The rules dispel the myths of what she calls "old-think" and provides insight on the "new-think" axioms for home buying.

Here's what she found:

Rule #1: Look Before You Leap

Old Approach: Common advice is that home prices have nowhere to go but up and the longer you wait the more you'll pay -- if you aren't priced out of the market.

New Approach: If you are too over-burdened financially to buy a home and take the "buy now" advice you could wind up bankrupt. Ignore the pressure, take a thorough look at your financial picture and pay off debt. Home ownership comes with many more costs than the monthly mortgage payment, property taxes and insurance.
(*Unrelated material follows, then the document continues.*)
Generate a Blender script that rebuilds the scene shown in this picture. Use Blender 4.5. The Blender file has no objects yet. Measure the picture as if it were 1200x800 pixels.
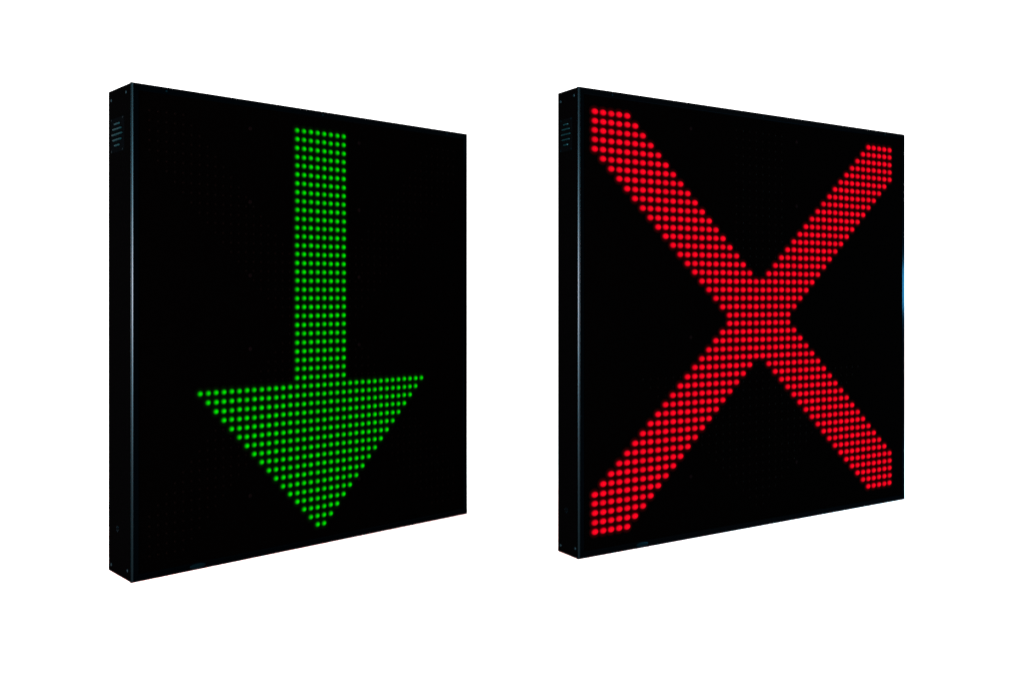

Renting, for now, could keep you in the black.

Rule #2: Skip The Starter Home

Old Approach: Begin small with affordable housing and move up later.

New Approach: Unless that smaller starter home is truly a great deal with room to expand, buy a home that fits your growing family now. After all, home prices have nowhere to go but up.

Rule #3: Get A 30-Year Fixed-Rate Mortgage (FRM)

Old Approach: Pay off your mortgage as quickly as possible.

New Approach: Long-term mortgages offer easier-to-budget fixed payments and payments that are lower than shorter-term FRMs. If you have extra cash along the way, you have the flexibility to make more payments against the principal.

Rule #4: Borrow A Financial Safety Net

Old Approach: Don't touch your equity unless there is an emergency.

New Approach: When an emergency hits you could be out of work and, with no visible means of support, your application for emergency cash likely will be declined. It's not necessary to use a home equity line of credit when you obtain it, but if you get it soon after your first mortgage you could reduce time, paperwork and the cost of the money. And it'll be there if you need it.

Rule #5: Browse For Housing

Old Approach: When searching for a home, you've got to see it to believe it.

New Approach: If you are just beginning your search, get on the Internet and save time, learn the market, get to know the neighborhoods and, in the end, become a more knowledgeable home shopper. You have plenty of time to beat the bushes and knowledge can be a strong negotiating point.